What the task asks
Gather up the lines with the word "else" in them.

*** Material ***

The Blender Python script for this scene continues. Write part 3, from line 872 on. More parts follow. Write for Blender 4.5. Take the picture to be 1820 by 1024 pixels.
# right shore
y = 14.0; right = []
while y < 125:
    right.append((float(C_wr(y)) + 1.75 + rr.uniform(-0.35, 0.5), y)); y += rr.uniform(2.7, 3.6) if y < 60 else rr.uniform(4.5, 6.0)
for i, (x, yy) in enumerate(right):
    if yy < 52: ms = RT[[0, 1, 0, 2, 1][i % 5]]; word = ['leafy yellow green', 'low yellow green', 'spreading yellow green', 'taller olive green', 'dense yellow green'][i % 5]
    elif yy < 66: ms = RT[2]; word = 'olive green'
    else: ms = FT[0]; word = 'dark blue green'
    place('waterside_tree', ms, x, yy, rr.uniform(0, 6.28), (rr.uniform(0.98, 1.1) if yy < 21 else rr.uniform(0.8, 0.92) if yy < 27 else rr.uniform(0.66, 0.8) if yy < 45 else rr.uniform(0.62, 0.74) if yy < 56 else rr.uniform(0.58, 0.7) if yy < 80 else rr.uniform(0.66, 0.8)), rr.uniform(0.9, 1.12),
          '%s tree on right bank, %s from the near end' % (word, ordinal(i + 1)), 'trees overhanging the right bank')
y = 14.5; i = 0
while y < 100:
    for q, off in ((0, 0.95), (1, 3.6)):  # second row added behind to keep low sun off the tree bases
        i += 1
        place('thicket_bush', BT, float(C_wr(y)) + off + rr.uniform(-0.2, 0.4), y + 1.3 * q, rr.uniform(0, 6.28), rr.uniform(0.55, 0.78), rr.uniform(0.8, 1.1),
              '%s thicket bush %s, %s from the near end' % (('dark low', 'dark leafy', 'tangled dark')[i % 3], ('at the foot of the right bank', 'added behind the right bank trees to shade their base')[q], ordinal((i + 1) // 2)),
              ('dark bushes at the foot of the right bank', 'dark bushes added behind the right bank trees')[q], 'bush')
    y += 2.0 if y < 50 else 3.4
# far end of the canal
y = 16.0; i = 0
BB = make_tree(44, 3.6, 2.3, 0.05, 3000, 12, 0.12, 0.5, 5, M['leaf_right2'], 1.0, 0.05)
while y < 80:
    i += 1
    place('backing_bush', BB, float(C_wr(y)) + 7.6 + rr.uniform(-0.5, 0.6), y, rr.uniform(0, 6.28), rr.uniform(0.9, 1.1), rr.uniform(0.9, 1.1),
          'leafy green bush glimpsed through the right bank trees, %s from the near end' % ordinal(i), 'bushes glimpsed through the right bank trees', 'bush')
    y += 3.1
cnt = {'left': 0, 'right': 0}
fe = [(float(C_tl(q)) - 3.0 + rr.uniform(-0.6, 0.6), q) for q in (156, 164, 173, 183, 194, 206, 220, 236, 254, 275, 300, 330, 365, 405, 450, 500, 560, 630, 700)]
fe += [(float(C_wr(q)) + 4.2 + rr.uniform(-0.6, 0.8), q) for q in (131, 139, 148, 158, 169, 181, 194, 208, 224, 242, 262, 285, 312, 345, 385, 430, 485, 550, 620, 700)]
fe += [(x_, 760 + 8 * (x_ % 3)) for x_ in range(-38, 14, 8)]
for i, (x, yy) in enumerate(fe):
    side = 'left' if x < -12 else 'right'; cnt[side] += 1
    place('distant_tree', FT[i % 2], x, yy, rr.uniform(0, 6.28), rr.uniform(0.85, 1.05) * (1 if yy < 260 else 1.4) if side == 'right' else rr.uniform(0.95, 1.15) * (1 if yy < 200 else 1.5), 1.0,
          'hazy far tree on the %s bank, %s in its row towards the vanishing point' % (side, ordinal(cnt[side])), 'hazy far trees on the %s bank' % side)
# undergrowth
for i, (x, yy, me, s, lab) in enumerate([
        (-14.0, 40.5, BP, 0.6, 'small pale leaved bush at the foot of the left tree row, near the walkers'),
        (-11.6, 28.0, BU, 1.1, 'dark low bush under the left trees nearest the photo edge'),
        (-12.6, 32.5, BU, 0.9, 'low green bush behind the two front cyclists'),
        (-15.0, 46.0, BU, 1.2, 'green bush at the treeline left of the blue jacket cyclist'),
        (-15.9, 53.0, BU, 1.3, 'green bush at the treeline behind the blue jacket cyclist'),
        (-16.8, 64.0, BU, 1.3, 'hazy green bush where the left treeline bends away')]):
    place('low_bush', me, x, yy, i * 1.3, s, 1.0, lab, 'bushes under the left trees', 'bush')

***

Answer to this task
    right.append((float(C_wr(y)) + 1.75 + rr.uniform(-0.35, 0.5), y)); y += rr.uniform(2.7, 3.6) if y < 60 else rr.uniform(4.5, 6.0)
    else: ms = FT[0]; word = 'dark blue green'
    place('waterside_tree', ms, x, yy, rr.uniform(0, 6.28), (rr.uniform(0.98, 1.1) if yy < 21 else rr.uniform(0.8, 0.92) if yy < 27 else rr.uniform(0.66, 0.8) if yy < 45 else rr.uniform(0.62, 0.74) if yy < 56 else rr.uniform(0.58, 0.7) if yy < 80 else rr.uniform(0.66, 0.8)), rr.uniform(0.9, 1.12),
    y += 2.0 if y < 50 else 3.4
    side = 'left' if x < -12 else 'right'; cnt[side] += 1
    place('distant_tree', FT[i % 2], x, yy, rr.uniform(0, 6.28), rr.uniform(0.85, 1.05) * (1 if yy < 260 else 1.4) if side == 'right' else rr.uniform(0.95, 1.15) * (1 if yy < 200 else 1.5), 1.0,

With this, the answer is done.